Moscou n'a pas quantifié l'impact de ces frappes, mais dans le journal Kommersant, l'analyste Maxime Diatchenko parle d'une baisse de la production "de près de 10%" depuis le début de l'année.

"C'est rien!", assure Alexandre, un homme d'affaires moscovite, après avoir rempli le réservoir de sa berline allemande. "Une frappe, deux frappes, trois frappes, ça n'est rien pour le marché en général ou pour les prix".

"Le pays a besoin d'argent. L'augmentation du prix de l'essence, c'est une façon d'augmenter le revenu de l'Etat", estime de son côté Vladimir, un Moscovite de 50 ans.

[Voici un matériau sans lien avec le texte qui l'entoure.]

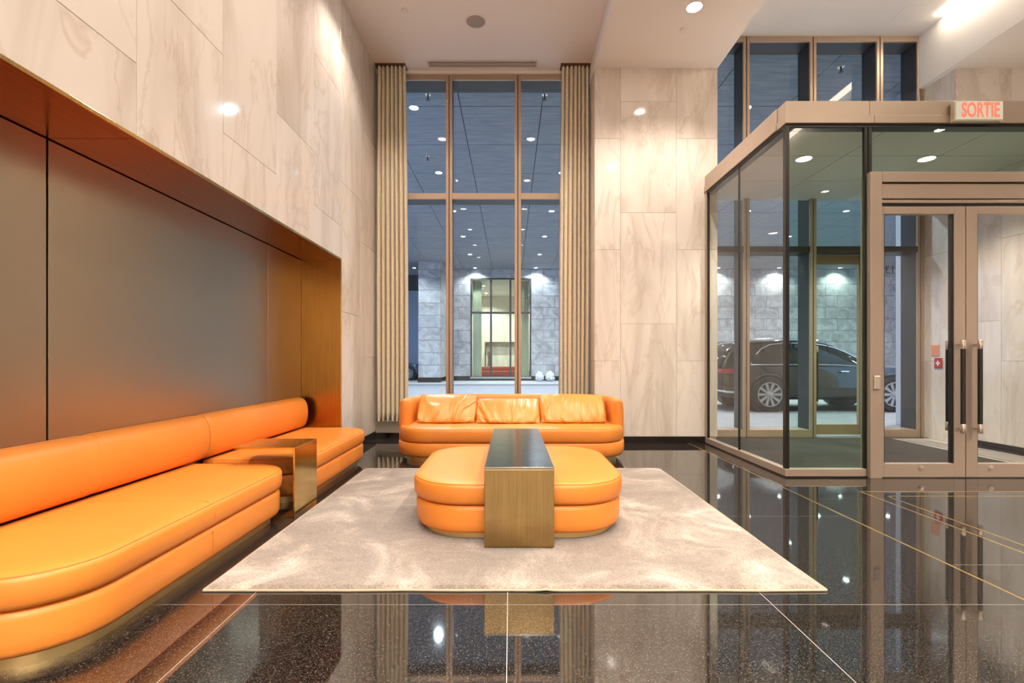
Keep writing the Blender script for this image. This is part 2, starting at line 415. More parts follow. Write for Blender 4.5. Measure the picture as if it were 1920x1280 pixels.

Pour tenter de stabiliser la situation, Moscou a prolongé une interdiction d'"exporter de l’essence pour les automobiles" jusque fin octobre.

La Russie reste par ailleurs un exportateur majeur de pétrole brut, des exportations que les Occidentaux entendent étouffer pour tarir une des principales sources de financement de l'offensive russe en Ukraine, pays qui compte l'Union européenne comme principale alliée.